Crisis in recycling

April 1, 1998
Issue 

By Barry Healy

SYDNEY — Recycling of waste by local NSW councils is in danger of collapse and many councils are threatening to stop collections within weeks, according to the Local Government Recycling Co-operative.

The packaging industry has refused to contribute the funds needed to support recycling programs, and demands have been placed on both state and federal governments for greater financial and legislative support.

At a meeting on March 10, the co-operative called on the state government to release funds from disposal charges at its waste facilities to support recycling. It also demanded that the federal government expedite legislation compelling industry to take up its full responsibilities regarding recycling.

It resolved that if the industry, and state and federal governments do not meet its demands by April 10, local meetings of residents would be convened to explain why recycling collections are stopping.

Many of the items collected at the kerbside are exported and economic conditions in Asia have affected prices. For example, the buy-back price of newsprint, the staple of the kerbside system, has dropped by half in the last two years to less than $40 a tonne.

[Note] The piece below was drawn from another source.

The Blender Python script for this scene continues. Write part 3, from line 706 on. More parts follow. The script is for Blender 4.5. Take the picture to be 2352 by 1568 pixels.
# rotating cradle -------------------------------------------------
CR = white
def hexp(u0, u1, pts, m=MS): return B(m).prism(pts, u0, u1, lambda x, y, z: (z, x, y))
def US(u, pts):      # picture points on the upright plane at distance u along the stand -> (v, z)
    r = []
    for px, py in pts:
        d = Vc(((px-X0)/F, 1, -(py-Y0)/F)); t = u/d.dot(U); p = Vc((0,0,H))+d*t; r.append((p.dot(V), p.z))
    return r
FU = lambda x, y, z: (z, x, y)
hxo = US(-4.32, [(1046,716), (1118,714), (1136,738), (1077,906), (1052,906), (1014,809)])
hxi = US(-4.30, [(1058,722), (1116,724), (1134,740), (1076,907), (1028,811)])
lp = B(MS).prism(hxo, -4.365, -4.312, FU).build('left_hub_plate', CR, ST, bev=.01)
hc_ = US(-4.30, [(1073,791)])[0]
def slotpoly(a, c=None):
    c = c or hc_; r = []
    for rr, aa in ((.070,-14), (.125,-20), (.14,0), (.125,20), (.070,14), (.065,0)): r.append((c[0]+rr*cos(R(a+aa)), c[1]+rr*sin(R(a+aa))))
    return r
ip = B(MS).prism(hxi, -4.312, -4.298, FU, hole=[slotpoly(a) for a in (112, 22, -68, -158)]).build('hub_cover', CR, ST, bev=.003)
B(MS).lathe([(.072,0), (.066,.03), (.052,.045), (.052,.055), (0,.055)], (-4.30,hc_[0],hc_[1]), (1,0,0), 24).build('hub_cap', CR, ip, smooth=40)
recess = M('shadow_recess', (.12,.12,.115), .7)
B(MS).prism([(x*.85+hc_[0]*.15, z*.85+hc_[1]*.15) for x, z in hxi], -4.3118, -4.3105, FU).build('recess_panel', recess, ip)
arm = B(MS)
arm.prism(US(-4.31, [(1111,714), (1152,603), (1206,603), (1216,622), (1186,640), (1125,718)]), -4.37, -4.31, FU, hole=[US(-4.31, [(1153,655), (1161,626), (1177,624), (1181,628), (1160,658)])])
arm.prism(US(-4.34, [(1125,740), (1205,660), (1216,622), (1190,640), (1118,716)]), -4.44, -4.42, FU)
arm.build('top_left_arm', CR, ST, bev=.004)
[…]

In a worst case scenario, the price of recycled paper may drop to minus $65 a tonne in the next financial year (i.e., councils will have to pay $65 a tonne to paper recyclers to take it away).

Similar situations apply to most other products. The market collapse means that the 43 Sydney councils are subsidising recycling by $29 million this financial year, and this subsidy will grow to at least $38 million next year.

Nationally, the cost of recycling collection is estimated at $175 million, according to the February edition of Environment Business. The return on sale of these items is $75 million. Ratepayers, through their councils, make up the shortfall.

Peter Woods, president of the NSW Local Government Association, warned that the situation is growing more critical daily. "Industry must provide a fair return to councils and communities for commodities collected and diverted from the mixed waste stream", he said.

At the last meeting of the Australian Kerbside Recycling Alliance, which draws together local government and industry representatives, the packaging industry offered to put in $5 million over five years towards recycling. An industry negotiator is reported to have said that the industry would "not be prepared to throw buckets of money into a black hole", a reference to the gap between the costs and returns of kerbside recycling.

Democratic Socialist spokesperson Peter Boyle told Green Left the crisis shows the free enterprise system cannot be trusted to clean up the environment crisis. "Big business has created this crisis, it should pay for it", Boyle said.

"The governments know there is a waste crisis. As of 1989, the federal government knew there was only 12 years' waste disposal capacity left in the whole of Australia. In 1992, the Commonwealth Environment Protection Agency produced a strategy to reduce the amount of waste going to land fill by 50% of the 1990 figure, but little has been done.

"Governments have let their big business mates get away with socialising the costs of recycling, through council rates, while privatising the profits.

The first step in solving the waste crisis, Boyle said, would be to force manufacturers to stop producing wasteful packaging and make them responsible for recycling what they produce.